**DATASET CONTENT**
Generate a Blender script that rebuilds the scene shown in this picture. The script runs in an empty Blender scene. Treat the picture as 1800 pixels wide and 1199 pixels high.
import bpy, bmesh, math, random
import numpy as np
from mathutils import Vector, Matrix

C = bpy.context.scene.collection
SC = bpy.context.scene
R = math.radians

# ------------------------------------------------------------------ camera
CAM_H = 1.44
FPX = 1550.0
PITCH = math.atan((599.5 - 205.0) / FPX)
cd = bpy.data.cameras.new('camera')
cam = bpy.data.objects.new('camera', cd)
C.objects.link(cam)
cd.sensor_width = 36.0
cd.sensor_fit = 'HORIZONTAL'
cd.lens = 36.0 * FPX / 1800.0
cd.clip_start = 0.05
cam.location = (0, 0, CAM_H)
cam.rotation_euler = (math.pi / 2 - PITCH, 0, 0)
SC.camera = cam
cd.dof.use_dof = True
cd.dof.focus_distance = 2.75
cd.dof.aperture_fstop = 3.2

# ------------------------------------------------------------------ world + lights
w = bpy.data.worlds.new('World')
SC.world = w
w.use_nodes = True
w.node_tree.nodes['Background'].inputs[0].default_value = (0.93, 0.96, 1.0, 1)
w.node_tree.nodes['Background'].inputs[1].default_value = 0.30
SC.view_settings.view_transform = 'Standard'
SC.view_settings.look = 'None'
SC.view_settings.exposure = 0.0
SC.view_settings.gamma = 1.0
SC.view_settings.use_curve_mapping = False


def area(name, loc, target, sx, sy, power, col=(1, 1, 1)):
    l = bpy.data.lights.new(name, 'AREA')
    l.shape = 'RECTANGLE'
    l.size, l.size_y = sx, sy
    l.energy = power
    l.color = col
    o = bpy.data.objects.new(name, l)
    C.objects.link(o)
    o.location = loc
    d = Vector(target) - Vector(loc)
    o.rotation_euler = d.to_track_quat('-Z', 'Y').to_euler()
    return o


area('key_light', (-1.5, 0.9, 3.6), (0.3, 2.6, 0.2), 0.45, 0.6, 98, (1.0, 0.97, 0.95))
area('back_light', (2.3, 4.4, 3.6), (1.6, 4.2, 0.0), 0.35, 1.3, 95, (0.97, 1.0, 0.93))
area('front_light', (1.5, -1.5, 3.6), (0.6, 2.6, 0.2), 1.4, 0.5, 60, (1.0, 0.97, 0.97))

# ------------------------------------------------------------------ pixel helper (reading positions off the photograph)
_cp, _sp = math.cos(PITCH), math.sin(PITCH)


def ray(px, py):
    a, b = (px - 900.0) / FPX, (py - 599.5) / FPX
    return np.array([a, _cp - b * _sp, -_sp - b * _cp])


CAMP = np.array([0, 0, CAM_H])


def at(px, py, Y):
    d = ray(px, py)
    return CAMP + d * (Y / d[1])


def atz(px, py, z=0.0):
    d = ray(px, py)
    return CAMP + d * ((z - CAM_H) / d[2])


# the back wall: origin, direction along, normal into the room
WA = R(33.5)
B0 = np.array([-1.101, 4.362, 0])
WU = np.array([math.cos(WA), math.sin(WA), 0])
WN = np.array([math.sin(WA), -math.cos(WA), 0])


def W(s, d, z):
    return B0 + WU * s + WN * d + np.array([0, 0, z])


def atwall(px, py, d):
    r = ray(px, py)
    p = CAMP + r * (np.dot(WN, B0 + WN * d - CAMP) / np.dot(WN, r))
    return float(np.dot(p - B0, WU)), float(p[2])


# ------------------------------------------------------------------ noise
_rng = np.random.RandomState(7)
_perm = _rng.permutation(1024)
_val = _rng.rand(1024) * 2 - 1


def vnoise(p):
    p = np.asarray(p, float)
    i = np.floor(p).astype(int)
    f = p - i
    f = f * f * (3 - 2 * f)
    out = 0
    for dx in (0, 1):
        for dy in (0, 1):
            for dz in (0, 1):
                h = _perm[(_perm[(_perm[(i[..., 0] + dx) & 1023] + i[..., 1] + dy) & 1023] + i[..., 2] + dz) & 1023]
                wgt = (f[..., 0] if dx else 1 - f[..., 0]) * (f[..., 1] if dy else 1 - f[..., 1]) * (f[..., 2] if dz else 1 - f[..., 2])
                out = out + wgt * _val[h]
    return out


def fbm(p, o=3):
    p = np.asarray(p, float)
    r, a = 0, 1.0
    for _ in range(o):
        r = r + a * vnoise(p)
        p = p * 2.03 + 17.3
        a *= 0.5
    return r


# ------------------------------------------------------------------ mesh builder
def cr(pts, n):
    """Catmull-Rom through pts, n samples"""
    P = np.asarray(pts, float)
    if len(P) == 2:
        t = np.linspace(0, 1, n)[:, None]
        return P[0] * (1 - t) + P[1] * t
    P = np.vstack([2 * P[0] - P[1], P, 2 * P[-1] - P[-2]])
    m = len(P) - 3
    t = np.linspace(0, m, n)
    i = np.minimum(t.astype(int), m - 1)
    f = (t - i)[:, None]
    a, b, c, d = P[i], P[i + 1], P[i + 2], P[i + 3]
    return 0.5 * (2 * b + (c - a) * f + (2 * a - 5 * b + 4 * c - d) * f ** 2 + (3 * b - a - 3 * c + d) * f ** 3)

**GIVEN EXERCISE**
Only the lines from the opening of the material through the line with "(1.0, 0.97, 0.97))" should be echoed, exactly as written.

**THE COMPLETED TASK**
Generate a Blender script that rebuilds the scene shown in this picture. The script runs in an empty Blender scene. Treat the picture as 1800 pixels wide and 1199 pixels high.
import bpy, bmesh, math, random
import numpy as np
from mathutils import Vector, Matrix

C = bpy.context.scene.collection
SC = bpy.context.scene
R = math.radians

# ------------------------------------------------------------------ camera
CAM_H = 1.44
FPX = 1550.0
PITCH = math.atan((599.5 - 205.0) / FPX)
cd = bpy.data.cameras.new('camera')
cam = bpy.data.objects.new('camera', cd)
C.objects.link(cam)
cd.sensor_width = 36.0
cd.sensor_fit = 'HORIZONTAL'
cd.lens = 36.0 * FPX / 1800.0
cd.clip_start = 0.05
cam.location = (0, 0, CAM_H)
cam.rotation_euler = (math.pi / 2 - PITCH, 0, 0)
SC.camera = cam
cd.dof.use_dof = True
cd.dof.focus_distance = 2.75
cd.dof.aperture_fstop = 3.2

# ------------------------------------------------------------------ world + lights
w = bpy.data.worlds.new('World')
SC.world = w
w.use_nodes = True
w.node_tree.nodes['Background'].inputs[0].default_value = (0.93, 0.96, 1.0, 1)
w.node_tree.nodes['Background'].inputs[1].default_value = 0.30
SC.view_settings.view_transform = 'Standard'
SC.view_settings.look = 'None'
SC.view_settings.exposure = 0.0
SC.view_settings.gamma = 1.0
SC.view_settings.use_curve_mapping = False


def area(name, loc, target, sx, sy, power, col=(1, 1, 1)):
    l = bpy.data.lights.new(name, 'AREA')
    l.shape = 'RECTANGLE'
    l.size, l.size_y = sx, sy
    l.energy = power
    l.color = col
    o = bpy.data.objects.new(name, l)
    C.objects.link(o)
    o.location = loc
    d = Vector(target) - Vector(loc)
    o.rotation_euler = d.to_track_quat('-Z', 'Y').to_euler()
    return o


area('key_light', (-1.5, 0.9, 3.6), (0.3, 2.6, 0.2), 0.45, 0.6, 98, (1.0, 0.97, 0.95))
area('back_light', (2.3, 4.4, 3.6), (1.6, 4.2, 0.0), 0.35, 1.3, 95, (0.97, 1.0, 0.93))
area('front_light', (1.5, -1.5, 3.6), (0.6, 2.6, 0.2), 1.4, 0.5, 60, (1.0, 0.97, 0.97))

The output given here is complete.